Description of the task>
Everything in the listing except the pictures should be written out exactly.
** begin Raw data **
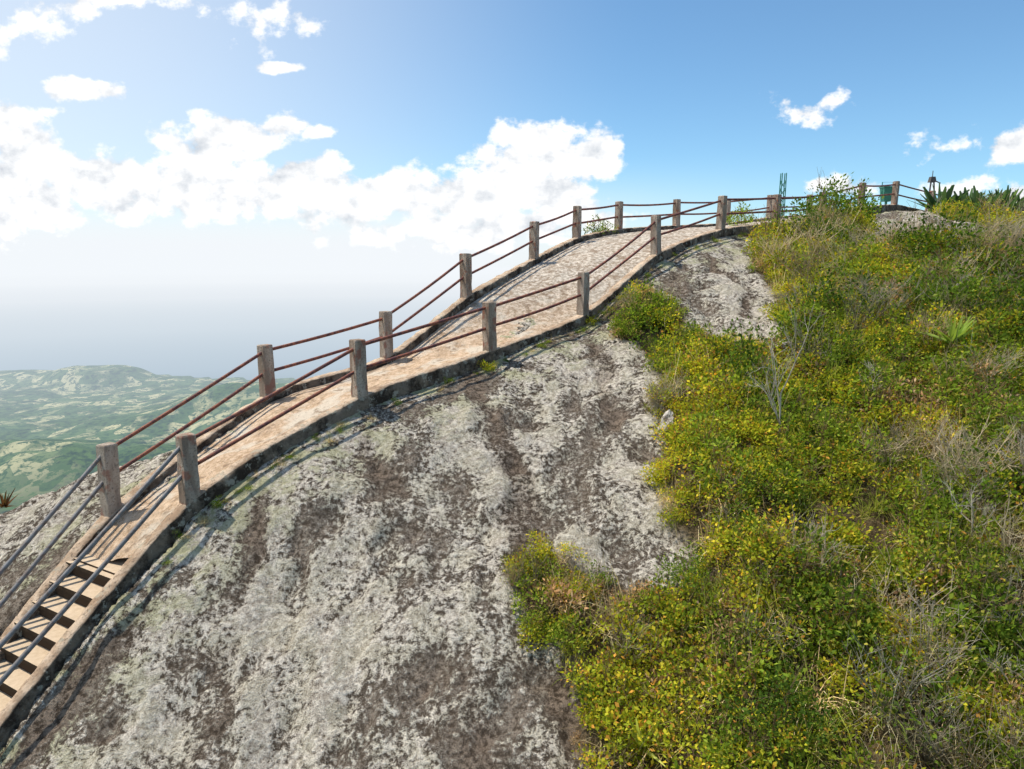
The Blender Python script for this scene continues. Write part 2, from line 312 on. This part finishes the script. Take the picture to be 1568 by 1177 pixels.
def twigs(nst,Rr,Hh,colr,r=.005):
    V=[];Fs=[]
    for i in range(nst):
        a=rng.uniform(0,6.28); s=rng.uniform(.3,1); p=np.zeros(3); q=np.array([math.cos(a)*Rr*s,math.sin(a)*Rr*s,Hh*rng.uniform(.6,1.1)])
        mid=q*.5+rng.normal(0,.05,3)*Rr*3; tube([p,mid,q],r,V,Fs,3,r*.4)
        for k in range(4):
            s2=rng.uniform(.4,.95); b=mid+(q-mid)*(s2*2-1) if s2>.5 else mid*s2*2
            tube([b,b+nrm(rng.normal(size=3)+np.array([0,0,.8])+q)*Rr*.4],r*.5,V,Fs,3,r*.25)
    return np.array(V),np.array(Fs),np.tile(np.array(colr),(len(V),1))
def shrub(nl,Rr,Hh,ll,cs,ps,wd=.32,clumps=9):
    cc=[]
    for i in range(clumps):
        a=rng.uniform(0,6.28); s=math.sqrt(rng.uniform(0,1))*.9; cc.append((math.cos(a)*s*Rr,math.sin(a)*s*Rr,Hh*(1-s*s*.6)*rng.uniform(.35,1.1)))
    cc=np.array(cc); k=rng.integers(0,clumps,nl); off=nrm(rng.normal(size=(nl,3)))*rng.uniform(.2,1.15,(nl,1))*Rr*.40; off[:,2]*=.8
    cen=cc[k]+off; cen[:,2]=np.maximum(cen[:,2],-.02)
    dirs=nrm(nrm(off)+np.array([0,0,.5])+rng.normal(size=(nl,3))*.5)
    parts=[leaves(cen,dirs,rng.uniform(.6,1.3,nl)*ll,wd,pal(nl,cs,ps))]
    parts.append(twigs(6,Rr*.8,Hh*1.15,(.3,.23,.15)))
    return join(parts)
protos={}
YG=[(.42,.42,.04),(.28,.34,.035),(.60,.49,.055),(.52,.27,.06)]
GR=[(.15,.23,.03),(.22,.30,.045),(.08,.13,.022),(.36,.34,.07)]
ST=[(.56,.45,.28),(.40,.30,.18),(.66,.58,.42)]
protos['yellow_green_shrubs']=[(shrub(430,.32,.28,.044,YG,[.42,.37,.14,.07],clumps=11),ML),(shrub(380,.36,.34,.041,YG,[.28,.49,.13,.10]),ML)]
protos['green_shrubs']=[(shrub(450,.34,.36,.045,GR,[.4,.32,.15,.13],clumps=11),ML),(shrub(380,.30,.46,.052,GR,[.3,.37,.2,.13],.24),ML)]
protos['dark_green_bushes']=[(shrub(1100,.6,.8,.058,[(.07,.125,.022),(.11,.18,.03),(.19,.25,.05)],[.45,.4,.15],.27,22),ML)]
def grass(nb,Rr,ll,cs,ps,droop=.6,wd=.004,up=1.2):
    base=np.zeros((nb,3)); base[:,:2]=rng.normal(0,Rr*.4,(nb,2)); d=rng.normal(size=(nb,3)); d[:,2]=np.abs(d[:,2])*.5+up; d=nrm(d)
    return blades(base,d,rng.uniform(.5,1.2,nb)*ll,wd,pal(nb,cs,ps),3,droop)
protos['dry_grass']=[(grass(150,.25,.42,ST,[.5,.3,.2],.7,.0045,.7),MD),(grass(120,.3,.6,ST+[(.25,.3,.06)],[.4,.2,.2,.2],.9,.005,.5),MD)]
protos['green_grass']=[(grass(120,.2,.42,[(.24,.31,.05),(.38,.41,.09),(.48,.42,.2)],[.45,.3,.25],.7,.006,.9),ML)]
protos['dead_ferns']=[(join([shrub(260,.28,.26,.06,[(.42,.26,.15),(.28,.17,.10),(.52,.38,.26)],[.4,.3,.3],.2),grass(70,.25,.4,ST,[.5,.3,.2],.9)]),MD)]
protos['twig_bushes']=[(twigs(24,.45,.6,(.50,.44,.36),.005),MD),(join([twigs(22,.4,.7,(.44,.37,.29),.005),shrub(180,.4,.5,.038,GR,[.25,.25,.25,.25])]),ML)]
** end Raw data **
Full response>
The Blender Python script for this scene continues. Write part 2, from line 312 on. This part finishes the script. Take the picture to be 1568 by 1177 pixels.
def twigs(nst,Rr,Hh,colr,r=.005):
    V=[];Fs=[]
    for i in range(nst):
        a=rng.uniform(0,6.28); s=rng.uniform(.3,1); p=np.zeros(3); q=np.array([math.cos(a)*Rr*s,math.sin(a)*Rr*s,Hh*rng.uniform(.6,1.1)])
        mid=q*.5+rng.normal(0,.05,3)*Rr*3; tube([p,mid,q],r,V,Fs,3,r*.4)
        for k in range(4):
            s2=rng.uniform(.4,.95); b=mid+(q-mid)*(s2*2-1) if s2>.5 else mid*s2*2
            tube([b,b+nrm(rng.normal(size=3)+np.array([0,0,.8])+q)*Rr*.4],r*.5,V,Fs,3,r*.25)
    return np.array(V),np.array(Fs),np.tile(np.array(colr),(len(V),1))
def shrub(nl,Rr,Hh,ll,cs,ps,wd=.32,clumps=9):
    cc=[]
    for i in range(clumps):
        a=rng.uniform(0,6.28); s=math.sqrt(rng.uniform(0,1))*.9; cc.append((math.cos(a)*s*Rr,math.sin(a)*s*Rr,Hh*(1-s*s*.6)*rng.uniform(.35,1.1)))
    cc=np.array(cc); k=rng.integers(0,clumps,nl); off=nrm(rng.normal(size=(nl,3)))*rng.uniform(.2,1.15,(nl,1))*Rr*.40; off[:,2]*=.8
    cen=cc[k]+off; cen[:,2]=np.maximum(cen[:,2],-.02)
    dirs=nrm(nrm(off)+np.array([0,0,.5])+rng.normal(size=(nl,3))*.5)
    parts=[leaves(cen,dirs,rng.uniform(.6,1.3,nl)*ll,wd,pal(nl,cs,ps))]
    parts.append(twigs(6,Rr*.8,Hh*1.15,(.3,.23,.15)))
    return join(parts)
protos={}
YG=[(.42,.42,.04),(.28,.34,.035),(.60,.49,.055),(.52,.27,.06)]
GR=[(.15,.23,.03),(.22,.30,.045),(.08,.13,.022),(.36,.34,.07)]
ST=[(.56,.45,.28),(.40,.30,.18),(.66,.58,.42)]
protos['yellow_green_shrubs']=[(shrub(430,.32,.28,.044,YG,[.42,.37,.14,.07],clumps=11),ML),(shrub(380,.36,.34,.041,YG,[.28,.49,.13,.10]),ML)]
protos['green_shrubs']=[(shrub(450,.34,.36,.045,GR,[.4,.32,.15,.13],clumps=11),ML),(shrub(380,.30,.46,.052,GR,[.3,.37,.2,.13],.24),ML)]
protos['dark_green_bushes']=[(shrub(1100,.6,.8,.058,[(.07,.125,.022),(.11,.18,.03),(.19,.25,.05)],[.45,.4,.15],.27,22),ML)]
def grass(nb,Rr,ll,cs,ps,droop=.6,wd=.004,up=1.2):
    base=np.zeros((nb,3)); base[:,:2]=rng.normal(0,Rr*.4,(nb,2)); d=rng.normal(size=(nb,3)); d[:,2]=np.abs(d[:,2])*.5+up; d=nrm(d)
    return blades(base,d,rng.uniform(.5,1.2,nb)*ll,wd,pal(nb,cs,ps),3,droop)
protos['dry_grass']=[(grass(150,.25,.42,ST,[.5,.3,.2],.7,.0045,.7),MD),(grass(120,.3,.6,ST+[(.25,.3,.06)],[.4,.2,.2,.2],.9,.005,.5),MD)]
protos['green_grass']=[(grass(120,.2,.42,[(.24,.31,.05),(.38,.41,.09),(.48,.42,.2)],[.45,.3,.25],.7,.006,.9),ML)]
protos['dead_ferns']=[(join([shrub(260,.28,.26,.06,[(.42,.26,.15),(.28,.17,.10),(.52,.38,.26)],[.4,.3,.3],.2),grass(70,.25,.4,ST,[.5,.3,.2],.9)]),MD)]
protos['twig_bushes']=[(twigs(24,.45,.6,(.50,.44,.36),.005),MD),(join([twigs(22,.4,.7,(.44,.37,.29),.005),shrub(180,.4,.5,.038,GR,[.25,.25,.25,.25])]),ML)]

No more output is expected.